**Data extract**
## Begin

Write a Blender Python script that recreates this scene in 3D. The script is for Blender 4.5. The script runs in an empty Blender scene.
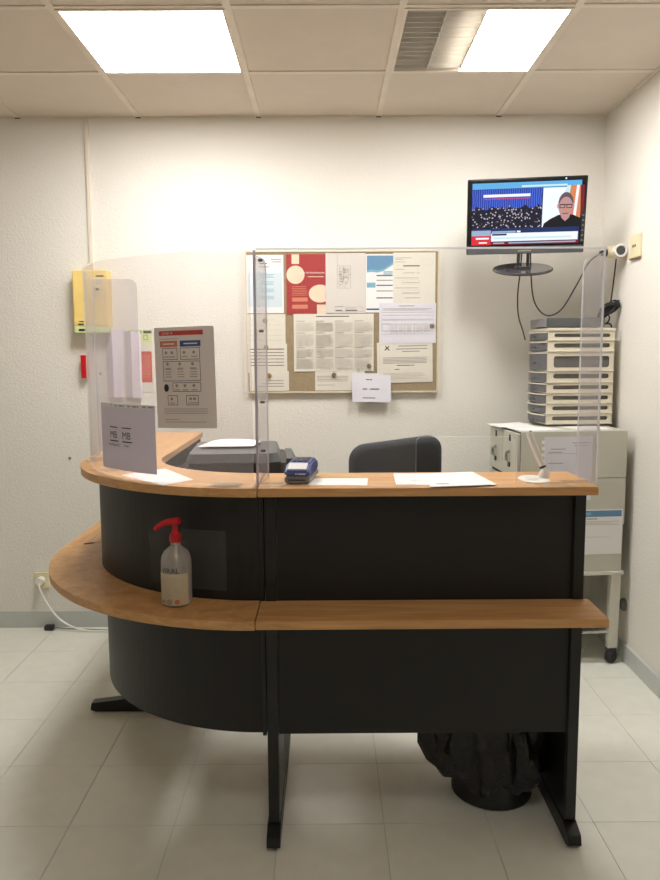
import bpy, bmesh, math, random
from mathutils import Vector, Matrix
random.seed(7)
PI = math.pi
S = bpy.context.scene
COL = S.collection
# ------------------------------------------------------------------ camera
BACK, RIGHT, LEFT, REAR, CEIL = 3.896, 1.409, -3.0, -2.3, 2.631
cam = bpy.data.cameras.new('camera')
cam.sensor_fit = 'VERTICAL'; cam.sensor_height = 32.0
cam.lens = 32.0 * 747.14 / 880.0
cam.clip_start = 0.05
camo = bpy.data.objects.new('camera', cam); COL.objects.link(camo)
r_ = Vector((0.99997608, -0.0045296, -0.00522758)); u_ = Vector((0.00571436, 0.11512888, 0.99333413)); f_ = Vector((0.00389756, 0.99334024, -0.11515201))
m = Matrix.Identity(4)
for i in range(3):
    m[i][0], m[i][1], m[i][2] = r_[i], u_[i], -f_[i]
m.translation = (0, 0, 1.457)
camo.matrix_world = m
S.camera = camo
# ------------------------------------------------------------------ world, lights, exposure
w = bpy.data.worlds.new('world'); S.world = w; w.use_nodes = True
w.node_tree.nodes['Background'].inputs[0].default_value = (0.6, 0.7, 0.8, 1)
w.node_tree.nodes['Background'].inputs[1].default_value = 0.3
LAMP_LEFT = 32.0     # fully lit ceiling luminaire
LAMP_HALF = 44.0     # lit half of the other one
FILL_REAR = 9.0      # added unseen fill panel behind the camera
S.view_settings.view_transform = 'Standard'; S.view_settings.look = 'None'
S.view_settings.exposure = 0.04; S.view_settings.gamma = 1.0
S.view_settings.use_curve_mapping = False
S.cycles.transparent_max_bounces = 24
S.cycles.max_bounces = 10
S.cycles.diffuse_bounces = 6
# ------------------------------------------------------------------ materials
def nt(name):
    mt = bpy.data.materials.new(name); mt.use_nodes = True
    n = mt.node_tree; return mt, n, n.nodes['Principled BSDF']
def lin(c):
    return tuple(((x/255)/12.92 if x/255 <= 0.04045 else ((x/255+0.055)/1.055)**2.4) for x in c)
def mat(name, rgb, rough=0.5, metal=0.0, var=0.06, scale=8.0, bump=0.0, bscale=200.0, spec=0.5, coat=0.0, stretch=None, bdist=0.002):
    """colour (0-255 sRGB) with a little noise variation and optional fine relief"""
    mt, n, b = nt(name)
    c = lin(rgb)
    tc = n.nodes.new('ShaderNodeTexCoord'); mp = n.nodes.new('ShaderNodeMapping')
    n.links.new(tc.outputs['Object'], mp.inputs[0])
    if stretch: mp.inputs['Scale'].default_value = stretch
    no = n.nodes.new('ShaderNodeTexNoise'); no.inputs['Scale'].default_value = scale; no.inputs['Detail'].default_value = 4
    n.links.new(mp.outputs[0], no.inputs['Vector'])
    rp = n.nodes.new('ShaderNodeValToRGB')
    rp.color_ramp.elements[0].position = 0.3; rp.color_ramp.elements[1].position = 0.7
    rp.color_ramp.elements[0].color = tuple(x*(1-var) for x in c)+(1,)
    rp.color_ramp.elements[1].color = tuple(min(1, x*(1+var)) for x in c)+(1,)
    n.links.new(no.outputs[0], rp.inputs[0]); n.links.new(rp.outputs[0], b.inputs['Base Color'])
    b.inputs['Roughness'].default_value = rough; b.inputs['Metallic'].default_value = metal
    b.inputs['Specular IOR Level'].default_value = spec; b.inputs['Coat Weight'].default_value = coat
    if bump:
        n2 = n.nodes.new('ShaderNodeTexNoise'); n2.inputs['Scale'].default_value = bscale; n2.inputs['Detail'].default_value = 3
        n.links.new(tc.outputs['Object'], n2.inputs['Vector'])
        bp = n.nodes.new('ShaderNodeBump'); bp.inputs['Strength'].default_value = bump; bp.inputs['Distance'].default_value = bdist
        n.links.new(n2.outputs[0], bp.inputs['Height']); n.links.new(bp.outputs[0], b.inputs['Normal'])
    return mt
def emit(name, rgb, strength):
    mt, n, b = nt(name)
    b.inputs['Base Color'].default_value = (0.01, 0.01, 0.01, 1)
    b.inputs['Emission Color'].default_value = lin(rgb)+(1,)
    b.inputs['Emission Strength'].default_value = strength
    b.inputs['Specular IOR Level'].default_value = 0.15; b.inputs['Roughness'].default_value = 0.3
    return mt
def wood(name, a, bcol, along):
    mt, n, b = nt(name)
    tc = n.nodes.new('ShaderNodeTexCoord'); mp = n.nodes.new('ShaderNodeMapping')
    n.links.new(tc.outputs['Object'], mp.inputs[0])
    mp.inputs['Scale'].default_value = (1.2, 14, 14) if along == 'x' else ((14, 1.2, 14) if along == 'y' else (5, 5, 14))
    no = n.nodes.new('ShaderNodeTexNoise'); no.inputs['Scale'].default_value = 3.0; no.inputs['Detail'].default_value = 6; no.inputs['Distortion'].default_value = 1.2
    n.links.new(mp.outputs[0], no.inputs['Vector'])
    rp = n.nodes.new('ShaderNodeValToRGB')
    rp.color_ramp.elements[0].position = 0.3; rp.color_ramp.elements[1].position = 0.72
    rp.color_ramp.elements[0].color = lin(a)+(1,); rp.color_ramp.elements[1].color = lin(bcol)+(1,)
    n.links.new(no.outputs[0], rp.inputs[0]); n.links.new(rp.outputs[0], b.inputs['Base Color'])
    b.inputs['Roughness'].default_value = 0.42
    return mt
def acrylic(name, haze, tint=(0.97, 0.97, 0.965), hazecol=(0.8, 0.8, 0.82), gl=1.0):
    mt, n, b = nt(name)
    out = n.nodes['Material Output']; n.nodes.remove(b)
    tr = n.nodes.new('ShaderNodeBsdfTransparent'); tr.inputs[0].default_value = tint+(1,)
    di = n.nodes.new('ShaderNodeBsdfDiffuse'); di.inputs[0].default_value = hazecol+(1,)
    tl = n.nodes.new('ShaderNodeBsdfTranslucent'); tl.inputs[0].default_value = hazecol+(1,)
    gs = n.nodes.new('ShaderNodeBsdfGlossy'); gs.inputs['Roughness'].default_value = 0.03
    no = n.nodes.new('ShaderNodeTexNoise'); no.inputs['Scale'].default_value = 6
    mr = n.nodes.new('ShaderNodeMapRange'); mr.inputs['To Min'].default_value = haze*0.8; mr.inputs['To Max'].default_value = haze*1.2
    n.links.new(no.outputs[0], mr.inputs[0])
    h = n.nodes.new('ShaderNodeMixShader'); n.links.new(di.outputs[0], h.inputs[1]); n.links.new(tl.outputs[0], h.inputs[2])
    a = n.nodes.new('ShaderNodeMixShader'); n.links.new(mr.outputs[0], a.inputs[0]); n.links.new(tr.outputs[0], a.inputs[1]); n.links.new(h.outputs[0], a.inputs[2])
    fr = n.nodes.new('ShaderNodeFresnel'); fr.inputs[0].default_value = 1.3
    mu = n.nodes.new('ShaderNodeMath'); mu.operation = 'MULTIPLY'; mu.inputs[1].default_value = gl
    fr.inputs[0].default_value = 1.0+0.3*gl
    n.links.new(fr.outputs[0], mu.inputs[0])
    ge = n.nodes.new('ShaderNodeNewGeometry'); fb_ = n.nodes.new('ShaderNodeMath'); fb_.operation = 'SUBTRACT'; fb_.inputs[0].default_value = 1.0
    n.links.new(ge.outputs['Backfacing'], fb_.inputs[1]); n.links.new(fb_.outputs[0], mu.inputs[1])   # one clean reflection per surface, none from inside
    mx = n.nodes.new('ShaderNodeMixShader'); n.links.new(mu.outputs[0], mx.inputs[0]); n.links.new(a.outputs[0], mx.inputs[1]); n.links.new(gs.outputs[0], mx.inputs[2])
    n.links.new(mx.outputs[0], out.inputs[0])
    return mt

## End

Report the number of lines above containing the word "scene", with no other text.

2